▶ SHORT TASK:
Read the records below. Copy each line where the string "that" occurs.

═════ DATA EXCERPTS ═════

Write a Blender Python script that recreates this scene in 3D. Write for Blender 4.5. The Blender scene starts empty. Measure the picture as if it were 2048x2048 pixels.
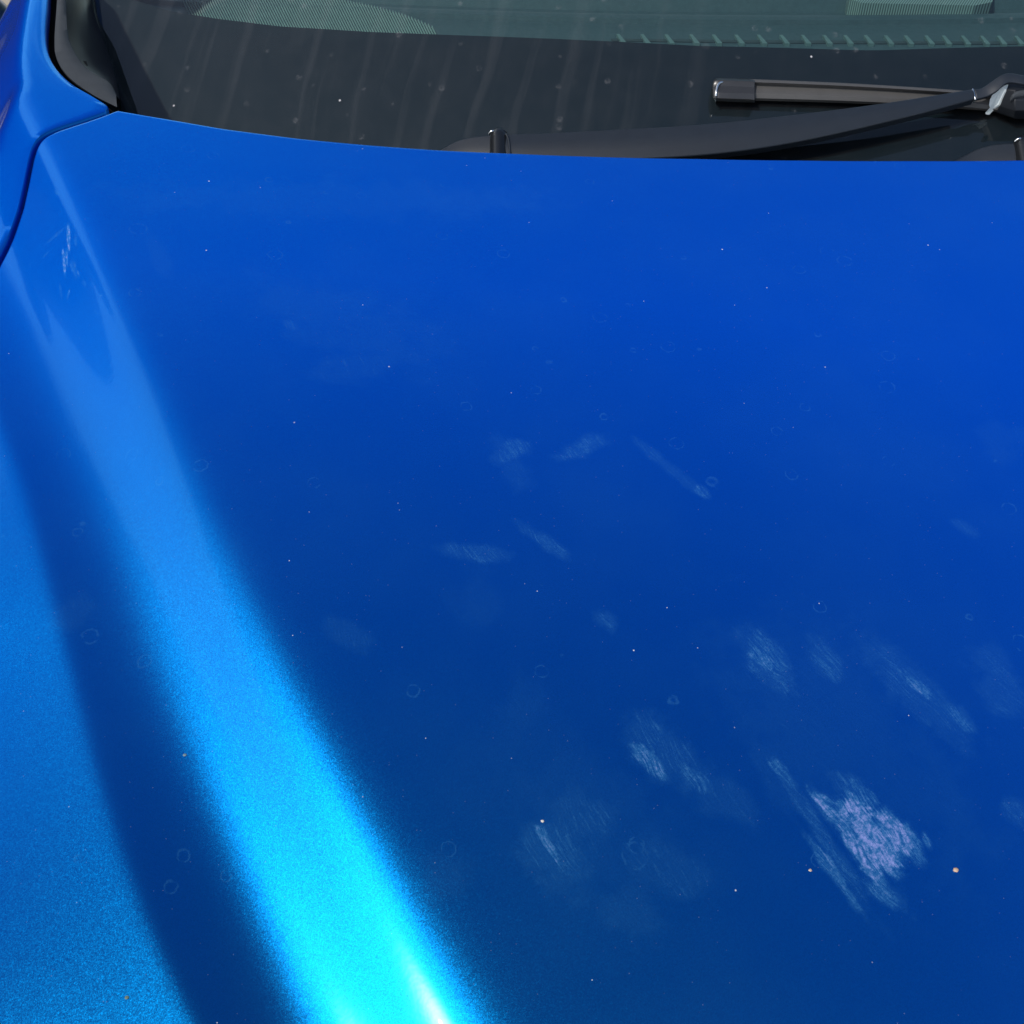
import bpy, bmesh, math, random
import numpy as np
from mathutils import Vector
random.seed(7); rng = np.random.default_rng(7)
C = bpy.context.scene.collection
R = math.radians

# ------------------------------------------------------------------ camera, sky, sun
PITCH = R(43.0); CAMZ = 1.47; F = 2054.0
cam = bpy.data.cameras.new('camera'); camo = bpy.data.objects.new('camera', cam); C.objects.link(camo)
camo.location = (0, 0, CAMZ); camo.rotation_euler = (math.pi/2 - PITCH, 0, 0)
cam.sensor_width = 36; cam.lens = 36*F/2048; cam.clip_start = 0.02; cam.clip_end = 2000
bpy.context.scene.camera = camo

SUN = Vector((-0.4588, -0.4671, 0.7558)).normalized()
w = bpy.data.worlds.new('World'); bpy.context.scene.world = w; w.use_nodes = True
nt = w.node_tree; bg = nt.nodes['Background']
sky = nt.nodes.new('ShaderNodeTexSky'); sky.sky_type = 'NISHITA'; sky.sun_disc = False
sky.sun_elevation = math.asin(SUN.z); sky.sun_rotation = math.atan2(SUN.x, SUN.y)
sky.dust_density = 1.4; sky.ozone_density = 2.0
# broken bright cloud bank, thicker towards the left horizon, over the whole dome
tc = nt.nodes.new('ShaderNodeTexCoord'); sep = nt.nodes.new('ShaderNodeSeparateXYZ'); nt.links.new(tc.outputs['Generated'], sep.inputs[0])
def wm(op, a, b, clamp=False):
    n = nt.nodes.new('ShaderNodeMath'); n.operation = op; n.use_clamp = clamp
    for k, v in enumerate((a, b)):
        if isinstance(v, bpy.types.NodeSocket): nt.links.new(v, n.inputs[k])
        else: n.inputs[k].default_value = v
    return n.outputs[0]
zz = wm('ADD', wm('MAXIMUM', sep.outputs[2], 0.0), .22)
cb = nt.nodes.new('ShaderNodeCombineXYZ'); nt.links.new(wm('DIVIDE', sep.outputs[0], zz), cb.inputs[0]); nt.links.new(wm('DIVIDE', sep.outputs[1], zz), cb.inputs[1])
cn_ = nt.nodes.new('ShaderNodeTexNoise'); cn_.inputs['Scale'].default_value = 1.3; cn_.inputs['Detail'].default_value = 7; cn_.inputs['Roughness'].default_value = .58
nt.links.new(cb.outputs[0], cn_.inputs['Vector'])
side = wm('ADD', wm('MULTIPLY', sep.outputs[0], -.93), wm('MULTIPLY', sep.outputs[1], .04))
low = wm('SUBTRACT', .75, sep.outputs[2])
cov_ = wm('ADD', cn_.outputs[0], wm('MULTIPLY', wm('ADD', wm('MULTIPLY', side, .50), wm('MULTIPLY', low, .85)), 1.0))
cl_ = nt.nodes.new('ShaderNodeMapRange'); cl_.interpolation_type = 'SMOOTHSTEP'; nt.links.new(cov_, cl_.inputs[0])
cl_.inputs[1].default_value = .74; cl_.inputs[2].default_value = .90; cl_.inputs[3].default_value = 0; cl_.inputs[4].default_value = .92
mx = nt.nodes.new('ShaderNodeMix'); mx.data_type = 'RGBA'; nt.links.new(cl_.outputs[0], mx.inputs[0]); nt.links.new(sky.outputs[0], mx.inputs[6]); mx.inputs[7].default_value = (10.0, 10.6, 11.4, 1)
nt.links.new(mx.outputs[2], bg.inputs[0]); bg.inputs[1].default_value = 0.15
sl = bpy.data.lights.new('sun', 'SUN'); so = bpy.data.objects.new('sun', sl); C.objects.link(so)
sl.energy = 2.6; sl.angle = R(0.53); sl.color = (1, .955, .89)
so.rotation_euler = SUN.to_track_quat('Z', 'Y').to_euler(); so.location = (-3, -1, 6)
vs = bpy.context.scene.view_settings
vs.view_transform = 'Standard'; vs.look = 'None'; vs.gamma = 1; vs.exposure = 0.0

# ------------------------------------------------------------------ lines of sight (to place things measured in the photo on their real surfaces)
cp, sp = math.cos(PITCH), math.sin(PITCH)
def ray(px, py):
    cx = (px-1024)/F; cy = (1024-py)/F
    return np.array([cx, cp+cy*sp, -sp+cy*cp])
def hit(px, py, zf):
    """first point where the line of sight meets the height function zf(x, y)"""
    d = ray(px, py); lo, hi = 0.2, 3.2
    g = lambda t: (CAMZ + d[2]*t) - float(zf(d[0]*t, d[1]*t))
    ts = np.linspace(lo, hi, 121); prev = ts[0]
    for t in ts[1:]:
        if g(t) <= 0:
            a, b = prev, t
            for _ in range(40):
                m = .5*(a+b)
                if g(m) > 0: a = m
                else: b = m
            return np.array([d[0]*b, d[1]*b, CAMZ+d[2]*b])
        prev = t
    raise RuntimeError('no hit %s %s' % (px, py))

# ------------------------------------------------------------------ body surface
XC = 0.42
def H0(x, y):
    q = 1.05 - y
    return 1.0 - 0.085*q - 0.10*q*q + 0.11*(x-XC)**2
ptsR = [(90,290),(135,405),(170,470),(212,551),(297,763),(406,1018),(506,1240),(612,1452),(722,1664),(838,1864),(952,2070)]
ptsM = [(-90,320),(-20,480),(60,640),(135,806),(212,1018),(297,1240),(375,1452),(446,1664),(520,1844),(605,2048)]
ptsD = [(-300,420),(-130,600),(0,837),(64,1060),(117,1240),(175,1452),(249,1664),(318,1844),(392,2048)]
KR = KM = KD = None
A1, A2, A3 = 0.50, -0.71, 0.34
def softp(u):
    return np.where(u > 30, u, np.log1p(np.exp(np.minimum(u, 30))))
def sstep(a, b, v):
    t = np.clip((v-a)/(b-a), 0, 1); return t*t*(3-2*t)
def H(x, y):
    x = np.asarray(x, float); y = np.asarray(y, float)
    z = H0(x, y)
    if KR is not None:
        kr = np.polyval(KR, y); km = np.polyval(KM, y); kd = np.polyval(KD, y)
        wr = 0.012 - 0.004*sstep(.35, 1.0, y)
        a1 = A1*(.76 + .46*sstep(.10, .46, y))
        z = z - a1*wr*softp((kr-x)/wr)
        wm = 0.017 + 0.004*sstep(.35, 1.0, y)
        z = z - A2*wm*softp((km-x)/wm)
        z = z - A3*0.0035*softp((kd-x)/0.0035)
    return z
for _ in range(4):
    f = H
    r = [hit(a, b, f) for a, b in ptsR]; m = [hit(a, b, f) for a, b in ptsM]; d = [hit(a, b, f) for a, b in ptsD]
    KR, KM, KD = [np.polyfit([p[1] for p in q], [p[0] for p in q], 3) for q in (r, m, d)]

# windscreen surface
def G(x, y):
    bow = 0.095*(x-XC)**2
    return 0.955 + 0.56*(y - 1.085 - bow)
def Gh(h): return lambda x, y: G(x, y) + h

# ------------------------------------------------------------------ node helpers
class NT:
    def __init__(s, name):
        s.m = bpy.data.materials.new(name); s.m.use_nodes = True; s.t = s.m.node_tree
        s.t.nodes.clear(); s.out = s.t.nodes.new('ShaderNodeOutputMaterial')
    def n(s, typ, ins=None, **kw):
        nd = s.t.nodes.new(typ)
        for k, v in kw.items(): setattr(nd, k, v)
        for k, v in (ins or {}).items(): s.set(nd.inputs[k], v)
        return nd
    def set(s, sock, v):
        if isinstance(v, bpy.types.NodeSocket): s.t.links.new(v, sock)
        else: sock.default_value = v
    def math(s, op, a, b=0.0, c=None, clamp=False):
        nd = s.t.nodes.new('ShaderNodeMath'); nd.operation = op; nd.use_clamp = clamp
        s.set(nd.inputs[0], a); s.set(nd.inputs[1], b)
        if c is not None: s.set(nd.inputs[2], c)
        return nd.outputs[0]
    def vmath(s, op, a, b=None):
        nd = s.t.nodes.new('ShaderNodeVectorMath'); nd.operation = op
        s.set(nd.inputs[0], a)
        if b is not None: s.set(nd.inputs[1], b)
        return nd.outputs['Value'] if op in ('LENGTH', 'DOT_PRODUCT') else nd.outputs[0]
    def mapping(s, vec, loc=(0,0,0), rot=(0,0,0), sc=(1,1,1)):
        nd = s.t.nodes.new('ShaderNodeMapping'); s.set(nd.inputs[0], vec)
        nd.inputs[1].default_value = loc; nd.inputs[2].default_value = rot; nd.inputs[3].default_value = sc
        return nd.outputs[0]
    def noise(s, vec, scale, detail=3, rough=.5, dist=0):
        nd = s.n('ShaderNodeTexNoise', {'Vector': vec, 'Scale': scale, 'Detail': detail, 'Roughness': rough, 'Distortion': dist})
        return nd.outputs[0]
    def ramp(s, v, a, b, lo=0.0, hi=1.0, smooth=True):
        nd = s.n('ShaderNodeMapRange', {0: v, 1: a, 2: b, 3: lo, 4: hi})
        if smooth: nd.interpolation_type = 'SMOOTHSTEP'
        return nd.outputs[0]
    def mixc(s, f, a, b):
        nd = s.t.nodes.new('ShaderNodeMix'); nd.data_type = 'RGBA'
        s.set(nd.inputs[0], f); s.set(nd.inputs[6], a); s.set(nd.inputs[7], b); return nd.outputs[2]
    def mixs(s, f, a, b):
        nd = s.t.nodes.new('ShaderNodeMixShader'); s.set(nd.inputs[0], f); s.set(nd.inputs[1], a); s.set(nd.inputs[2], b)
        return nd.outputs[0]
    def prin(s, **kw):
        nd = s.t.nodes.new('ShaderNodeBsdfPrincipled')
        for k, v in kw.items(): s.set(nd.inputs[k.replace('_', ' ')], v)
        return nd.outputs[0]
    def bump(s, h, strength, dist):
        return s.n('ShaderNodeBump', {'Height': h, 'Strength': strength, 'Distance': dist}).outputs[0]
    def end(s, sh): s.t.links.new(sh, s.out.inputs[0]); return s.m
def rgb(r, g, b): return (r, g, b, 1)

# ------------------------------------------------------------------ paint
def smear_list():
    """dust smears on the bonnet: ends of the smear, half width, strength (plan coordinates)"""
    L = []
    def S(x0, y0, x1, y1, hw, st, rnd=1.0):
        a = hit(x0, y0, H); b = hit(x1, y1, H)
        s = np.linalg.norm(ray((x0+x1)/2, (y0+y1)/2)); mid = (a+b)/2
        mm = (mid[1]*cp + (CAMZ-mid[2])*sp)/F
        L.append((mid[0], mid[1], math.atan2(b[1]-a[1], b[0]-a[0]), np.hypot(*(b-a)[:2])/2, hw*mm, st))
    S(1615,1568,1800,1800,26,1.0); S(1675,1575,1815,1780,44,1.3); S(1740,1610,1835,1720,34,1.0); S(1842,1655,1866,1712,11,.75); S(1795,1630,1855,1745,26,.8); S(1690,1550,1765,1625,24,.62); S(100,500,84,517,3,.5); S(150,468,152,490,3,.6); S(152,536,160,556,3,.8); S(118,560,124,600,3,.45); S(300,470,340,560,20,.2); S(1640,1530,1760,1640,34,.42); S(1725,1760,1800,1810,24,.7)
    S(1530,1500,1750,1830,22,.48); S(1590,1640,1735,1840,14,.75); S(1540,1515,1600,1590,16,.7)
    S(1480,1250,1610,1400,46,.52); S(1490,1290,1560,1350,18,.75); S(1610,1270,1680,1360,34,.46)
    S(1700,1260,1960,1500,55,.38); S(1800,1340,1870,1400,22,.78); S(1880,1400,1960,1470,24,.55)
    S(1230,1440,1420,1570,60,.42); S(1250,1480,1340,1560,20,.8); S(1340,1520,1430,1590,24,.55)
    S(1040,1640,1180,1780,60,.42); S(1070,1640,1130,1750,14,.75); S(1090,1590,1240,1680,70,.34)
    S(1230,1690,1420,1790,60,.30); S(1200,1800,1330,1850,60,.26); S(1380,1560,1520,1640,50,.28)
    S(980,930,1060,880,26,.5); S(1110,920,1215,870,24,.52); S(1260,870,1400,985,16,.42)
    S(1390,970,1420,1000,12,.6); S(850,1095,1010,1110,22,.46); S(1030,1045,1150,1125,18,.5)
    S(1190,1220,1230,1260,20,.46); S(540,650,860,700,60,.22); S(560,640,600,660,16,.40)
    S(620,740,800,720,50,.24); S(240,410,520,370,40,.20); S(500,430,1000,400,40,.14)
    S(126,500,131,560,4,.95); S(136,450,138,500,4,1.1); S(133,500,134,535,3,.9); S(142,518,154,560,8,.62); S(140,575,134,600,3,.6); S(84,494,130,455,5,.5); S(165,560,172,574,4,.5)
    S(108,380,122,392,5,.6); S(198,590,206,592,3,.8)
    S(120,1200,180,1240,50,.24); S(640,1230,740,1290,30,.30); S(900,1180,1000,1200,60,.16)
    S(1000,1380,1100,1420,60,.16); S(1950,1300,2060,1440,60,.34); S(2000,1600,2060,1640,30,.42)
    S(1900,1040,1960,1070,18,.36); S(1000,880,1060,1000,30,.26); S(1500,1450,1600,1650,40,.20)
    S(1450,1250,1950,1750,190,.16); S(1000,1500,1400,1800,130,.13); S(250,380,1100,400,70,.20); S(480,560,900,720,90,.20); S(860,1700,920,1800,50,.2); S(1960,850,2060,900,60,.2)
    return L

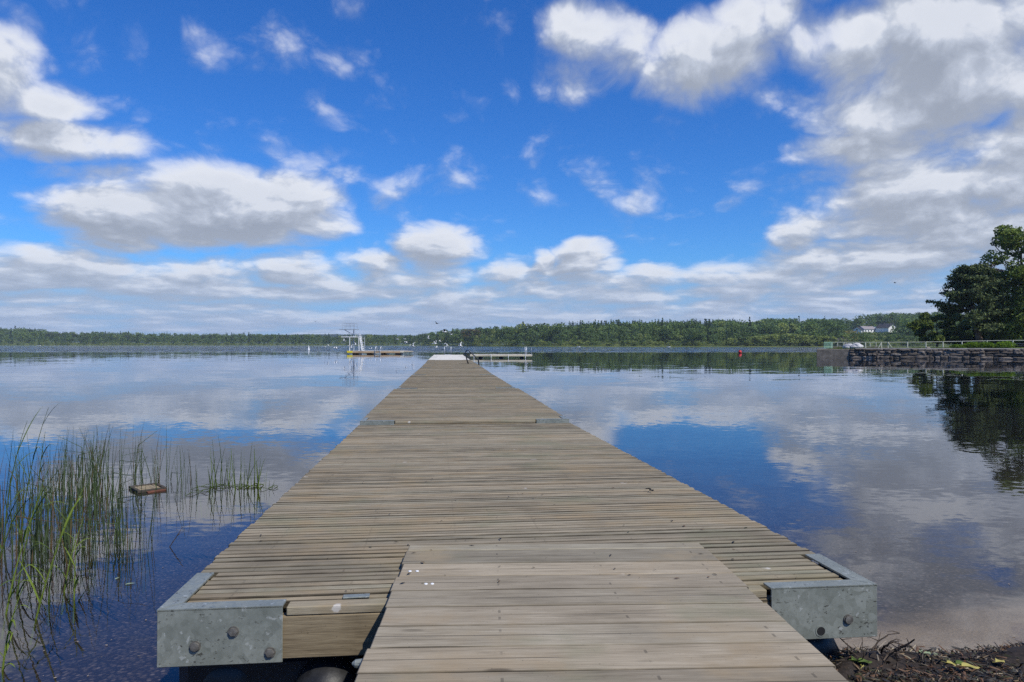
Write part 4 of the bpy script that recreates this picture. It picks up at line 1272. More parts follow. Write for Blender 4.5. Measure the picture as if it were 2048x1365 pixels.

═════

▶ TASK RESPONSE:
Write a Blender Python script that recreates this scene in 3D. Write for Blender 4.5. The Blender scene starts empty. Measure the picture as if it were 2048x2048 pixels.
Write part 4 of the bpy script that recreates this picture. It picks up at line 1272. More parts follow. Write for Blender 4.5. Measure the picture as if it were 2048x1365 pixels.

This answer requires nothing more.